Toda vez que ouço a
palavra sustentabilidade, fico a pensar no abismo que se interpõe entre fala e
conduta, entre ideal e realidade. O que me assombra nesse abismo não é sua
profundeza, mas suas margens fugidias (em planos distintos), inapropriadas para
a sustentação de uma ponte.
Tal
impossibilidade aumenta caso a fala denuncie o (pre)conceito manjado de que o
uso dos recursos naturais no presente “não pode comprometer a satisfação das
necessidades das gerações futuras”1. A Wikipédia apenas repercute o
homocentrismo.
Há
um reconhecimento (subentendido na definição acima): os recursos naturais são
bastante explorados atualmente.

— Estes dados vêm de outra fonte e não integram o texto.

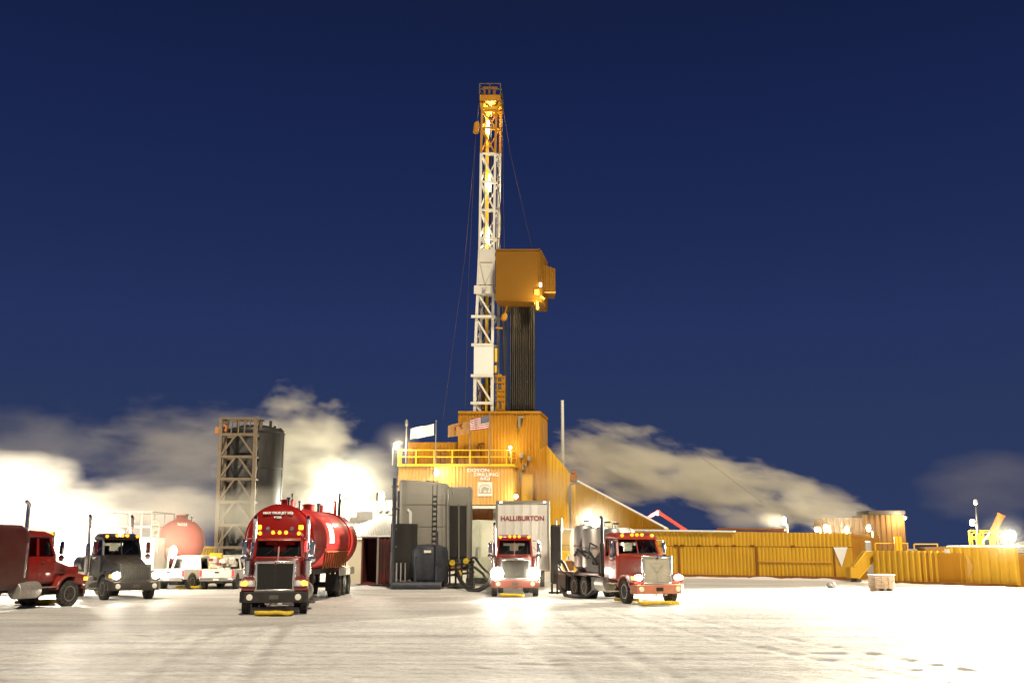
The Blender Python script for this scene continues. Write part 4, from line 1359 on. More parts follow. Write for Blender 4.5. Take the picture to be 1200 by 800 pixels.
dome_text('MAX TRUE JET HD', 3.74, .135, tk, 1.1)
dome_text('96223', 3.56, .11, tk)
tk2 = tanker('tanker_trailer', 'second red tank trailer dimmed by steam, behind the white pickups', on(209, 64), R(20), 12.5, text=False)
lettering('76223', .22, (0, .12, 3.75), 'letter_white', tk2, rot=(R(72), 0, 0), sx=1.1, depth=.03)

# middle truck with white box trailer
tm = tractor('red_tractor', 'red truck tractor with blazing headlights before the white box trailer', 'truck', on(604, 51.2), R(1), 'truck_red', 'square', lights='head', beam=BEAM, glow=.31, stacks=(-1,), stack_h=3.62, bumper='truck_orange_red', hood_z=1.8, rear=(5.0, 6.3), frame=6.8)
bt = thing('box_trailer', 'tall white box trailer with dark red lettering above the red cab', 'box trailer', on(612.8, 57), R(-2))
w2 = 1.46
zt_ = 4.86
body = part(MB().b(-w2, w2, .04, 10.5, 1.15, zt_ - .03), 'box_body', 'white_paint', bt, bevel=.04)
mb = MB().b(-w2 - .03, w2 + .03, -.03, .10, zt_ - .12, zt_ + .03).b(-w2 - .03, -w2 + .10, -.03, .10, 1.12, zt_ - .12).b(w2 - .10, w2 + .03, -.03, .10, 1.12, zt_ - .12)
mb.b(-w2 - .03, -w2 + .04, .1, 10.5, zt_ - .1, zt_ + .02).b(w2 - .04, w2 + .03, .1, 10.5, zt_ - .1, zt_ + .02)
part(mb, 'corner_trim', 'steel_pale', body, bevel=.02)
mb = MB()
for x in (-.9, -.42, .0, .5, .95):
    mb.b(x - .006, x + .006, .022, .041, 1.2, zt_ - .15)
for y in range(1, 10):
    mb.b(w2 - .001, w2 + .018, y - .02, y + .02, 1.2, zt_ - .15).b(-w2 - .018, -w2 + .001, y - .02, y + .02, 1.2, zt_ - .15)
part(mb, 'panel_joint', 'label_white', body)
lettering('HALLIBURTON', .36, (-.02, .03, 3.92), 'letter_red', bt, sx=1.0, depth=.012, bold=.008)
for x in (-1.2, 1.2):
    part(MB().b(x - .06, x + .06, -.05, -.02, zt_ - .09, zt_ - .03), 'marker_light', 'lamp_soft', body)
mb = MB().b(-.6, -.48, .4, 10.2, .9, 1.15).b(.48, .6, .4, 10.2, .9, 1.15)
part(mb, 'chassis', 'chassis_black', bt)
for y in (8.2, 9.5):
    axle(bt, y)
# tall dark filter column beside the trailer
fc = thing('filter_column', 'slim dark upright tank standing at right edge of the white trailer', 'tank', on(652, 55.5))
part(MB().b(-.30, .30, -.3, .3, .5, 3.55), 'column_body', 'steel_dark', fc, bevel=.1)
part(MB().tube([(0, 0, 3.55), (0, 0, 3.8), (.3, 0, 3.85), (.3, 0, 3.2)], .06, 8), 'top_pipe', 'steel', fc, smooth=True)
part(MB().b(-.28, -.18, -.28, .28, 0, .5).b(.18, .28, -.28, .28, 0, .5).b(-.4, .4, -.42, .42, .02, .08), 'stand', 'steel_dark', fc)

# pump truck on the right
tp = tractor('pump_truck', 'orange red pump truck with grey canvas over its grille and pink bumper', 'pump truck', on(773, 44.6), R(17), 'truck_orange_red', 'set', hx=1.04, stack_m='steel_dark', cover=True, bumper='bumper_pink', stacks=(-1,), stack_h=3.75, lights='both', hood_z=1.98, rear=(6.0, 7.35), frame=9.6)
part(MB().b(.80, 1.02, -.075, .06, .62, .80), 'bumper_patch', 'rail_yellow', tp)
part(MB().b(-.6, .6, 1.2, 1.9, 2.06, 2.12), 'hood_cover', 'dark_roof', tp, bevel=.02)
dk = part(MB().b(-1.2, 1.2, 3.9, 9.6, 1.08, 1.2), 'deck', 'maroon', tp, bevel=.02)
for (x, y, h, r_) in ((-.55, 7.35, 2.25, .50), (-.55, 6.25, 2.1, .50), (.55, 7.35, 2.2, .50), (.55, 6.25, 2.1, .50)):
    v = part(MB().lathe([(.25, 0), (r_, .25), (r_, h - .2), (r_ * .8, h - .05), (.1, h)], (x, y, 1.2), (0, 0, 1), 28), 'vessel', 'steel', tp, smooth=True)
    part(MB().lathe([(r_ + .005, -.03), (r_ + .04, -.03), (r_ + .04, .03), (r_ + .005, .03)], (x, y, 1.2 + h * .55), (0, 0, 1), 28), 'vessel_band', 'steel_pale', v)
    part(MB().tube([(x, y, 1.2 + h - .05), (x, y, 1.2 + h + .2), (x + .3, y, 1.2 + h + .2)], .05, 8), 'vessel_pipe', 'steel_dark', v, smooth=True)
part(MB().lathe([(.05, 0), (.42, .1), (.42, 1.5), (.1, 1.6)], (-.2, 4.3, 1.75), (0, 1, 0), 22), 'pump_housing', 'steel_dark', tp, smooth=True)
part(MB().b(-1.1, .9, 4.9, 5.7, 1.2, 1.9), 'engine_box', 'chassis_black', tp, bevel=.06)
part(MB().b(-1.15, 1.0, 4.0, 4.85, 1.2, 1.6), 'pump_base', 'chassis_black', tp, bevel=.05)
mb = MB()
for (pts, r_) in (([(-1.1, 4.3, 2.4), (-1.15, 5.0, 2.55), (-1.0, 5.6, 2.1), (-1.1, 6.2, 2.2)], .05), ([(-1.15, 4.2, 1.6), (-1.2, 4.9, 2.1), (-1.1, 5.6, 1.9), (-1.2, 6.6, 2.25), (-1.1, 7.2, 2.0)], .07), ([(-1.2, 6.4, 1.3), (-1.3, 7.2, 1.0), (-1.3, 8.4, 1.15), (-1.2, 9.2, 1.4)], .06)):
    mb.tube(pts, r_, 8)
part(mb, 'deck_hose', 'hose_black', tp, smooth=True)
part(MB().b(-1.18, -.72, 3.9, 4.9, .42, 1.04), 'tool_box', 'chassis_black', tp, bevel=.04)
part(MB().b(-1.22, -.75, 8.3, 9.5, .25, 1.05), 'rear_box', 'chassis_black', tp, bevel=.04)
mb = MB()
for x in (-1.2, -.75):
    for y in (8.25, 9.55):
        mb.bar((x, y, .05), (x, y, 1.1), .08)
part(mb, 'outrigger', 'steel_dark', tp)
for s in (-1, 1):
    part(MB().prism([(s * .68, 5.3, 1.04), (s * .68, 8.05, 1.04), (s * 1.22, 8.05, 1.04), (s * 1.22, 5.3, 1.04)], (0, 0, .05)), 'rear_fender', 'chassis_black', tp)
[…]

O passo seguinte, que escancara o abismo,
consiste em substituir o “não pode comprometer” por “já compromete”.
A
trajetória do homem (em relação ao meio ambiente), do Paleolítico à
pós-modernidade, resume-se em três fases mais ou menos longas: a dependência
completa, o domínio e a destruição acelerada.
Zygmunt
Bauman nos indica o caso da Ilha de Páscoa, no Pacífico, como cenário
previsível para o planeta a caminho do superpovoamento pelo homo sapiens. A Ilha de Páscoa
já foi
autossuficiente e próspera do ponto de vista econômico e cultural, desde os
tempos dos assentamentos humanos iniciais, estabelecidos no curso do primeiro
milênio; e que, no entanto, à época da chegada dos europeus, em 1772, viu sua
população reduzir-se de quinze mil pessoas para duas ou três mil um século
depois. O principal culpado e a causa imediata dessa catástrofe foram a
agricultura e a caça excessivas, resultando no desflorestamento da ilha,
seguido pela erosão da camada superficial do solo2.
Qual
o quadro se apresentaria à humanidade sobrevivente com a diminuição
catastrofista de 5,6 bilhões de pessoas? Uma redução proporcional já ocorreu na
Ilha de Páscoa, cujo território é um pouco menor que o Paraná. Ouras sociedades
colapsaram pelos mesmos motivos.
A
agricultura continua a ser a principal responsável pela agressão mais duradoura
e contundente ao planeta, malgrado os avanços tecnológicos e os métodos menos
prejudiciais, como a rotação de cultura e o plantio direto.
O
homem é o fator de insustentabilidade (desde que foi expulso do paraíso), mesmo
que desenvolva a consciência de preservação ambiental. Entre sua consciência e
a prática, todavia, coloca-se o abismo a que fiz referência acima.
NOTAS
2.
BAUMAN,
Zygmunt. Mal líquido: vivendo num mundo
sem alternativas/Zygmunt Bauman, Leonidas Donskis; tradução Carlos Alberto
Medeiros. – 1. Ed. – Rio de Janeiro: Zahar, 2019, p. 63.